((

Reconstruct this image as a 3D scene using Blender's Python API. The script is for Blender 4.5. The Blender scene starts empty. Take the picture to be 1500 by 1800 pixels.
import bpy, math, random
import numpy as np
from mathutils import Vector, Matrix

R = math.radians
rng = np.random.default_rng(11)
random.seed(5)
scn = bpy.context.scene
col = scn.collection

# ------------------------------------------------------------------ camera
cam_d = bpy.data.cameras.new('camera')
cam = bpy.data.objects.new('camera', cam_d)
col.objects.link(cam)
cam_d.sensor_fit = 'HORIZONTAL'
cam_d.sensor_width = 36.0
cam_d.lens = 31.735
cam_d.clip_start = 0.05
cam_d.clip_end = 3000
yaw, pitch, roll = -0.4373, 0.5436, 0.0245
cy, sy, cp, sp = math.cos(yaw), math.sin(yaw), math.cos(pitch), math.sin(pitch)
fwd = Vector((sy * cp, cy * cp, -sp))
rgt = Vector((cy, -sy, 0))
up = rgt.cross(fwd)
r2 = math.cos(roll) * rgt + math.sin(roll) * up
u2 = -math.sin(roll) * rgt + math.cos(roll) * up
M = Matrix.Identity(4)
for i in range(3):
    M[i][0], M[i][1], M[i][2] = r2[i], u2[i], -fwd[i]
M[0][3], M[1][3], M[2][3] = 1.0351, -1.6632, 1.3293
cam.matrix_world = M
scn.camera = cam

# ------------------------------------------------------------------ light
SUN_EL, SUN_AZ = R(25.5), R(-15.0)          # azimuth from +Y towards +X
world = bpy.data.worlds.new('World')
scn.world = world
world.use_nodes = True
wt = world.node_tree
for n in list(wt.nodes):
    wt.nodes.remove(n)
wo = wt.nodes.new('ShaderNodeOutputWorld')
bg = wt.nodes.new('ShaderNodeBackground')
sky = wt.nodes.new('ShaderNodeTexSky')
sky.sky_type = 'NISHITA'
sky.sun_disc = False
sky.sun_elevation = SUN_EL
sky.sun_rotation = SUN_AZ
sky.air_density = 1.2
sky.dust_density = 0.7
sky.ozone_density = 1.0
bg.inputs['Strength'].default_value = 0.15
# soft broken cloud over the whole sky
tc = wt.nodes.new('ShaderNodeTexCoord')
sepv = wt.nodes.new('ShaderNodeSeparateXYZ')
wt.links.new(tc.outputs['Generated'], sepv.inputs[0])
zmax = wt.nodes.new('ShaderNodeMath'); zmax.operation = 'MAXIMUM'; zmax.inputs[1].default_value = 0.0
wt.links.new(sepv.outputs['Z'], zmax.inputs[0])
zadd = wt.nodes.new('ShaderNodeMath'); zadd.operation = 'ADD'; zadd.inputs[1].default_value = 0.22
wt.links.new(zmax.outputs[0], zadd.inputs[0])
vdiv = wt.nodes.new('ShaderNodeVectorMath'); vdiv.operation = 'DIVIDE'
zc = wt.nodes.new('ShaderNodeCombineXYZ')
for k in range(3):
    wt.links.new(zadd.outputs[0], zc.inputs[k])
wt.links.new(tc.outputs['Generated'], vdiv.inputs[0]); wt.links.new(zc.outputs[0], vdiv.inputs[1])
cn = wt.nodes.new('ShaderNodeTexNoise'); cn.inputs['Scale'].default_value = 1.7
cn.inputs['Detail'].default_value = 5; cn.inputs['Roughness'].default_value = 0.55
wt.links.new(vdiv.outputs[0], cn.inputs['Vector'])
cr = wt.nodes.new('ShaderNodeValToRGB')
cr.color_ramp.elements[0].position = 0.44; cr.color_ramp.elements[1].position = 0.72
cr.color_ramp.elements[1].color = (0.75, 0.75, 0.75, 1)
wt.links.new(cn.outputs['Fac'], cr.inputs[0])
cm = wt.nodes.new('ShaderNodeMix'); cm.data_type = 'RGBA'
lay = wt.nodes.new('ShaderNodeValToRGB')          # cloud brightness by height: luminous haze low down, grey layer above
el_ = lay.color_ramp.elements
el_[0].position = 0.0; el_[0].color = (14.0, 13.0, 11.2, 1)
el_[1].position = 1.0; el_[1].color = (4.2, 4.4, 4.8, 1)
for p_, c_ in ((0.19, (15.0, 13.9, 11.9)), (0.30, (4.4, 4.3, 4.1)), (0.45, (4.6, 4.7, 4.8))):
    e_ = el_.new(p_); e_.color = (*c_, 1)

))

[PROBLEM DESCRIPTION]
The lines from the top of the data above down to the line containing "from mathutils import Vector, Matrix" are to be copied exactly; no other line should appear.

[SOLVED EXERCISE]
Reconstruct this image as a 3D scene using Blender's Python API. The script is for Blender 4.5. The Blender scene starts empty. Take the picture to be 1500 by 1800 pixels.
import bpy, math, random
import numpy as np
from mathutils import Vector, Matrix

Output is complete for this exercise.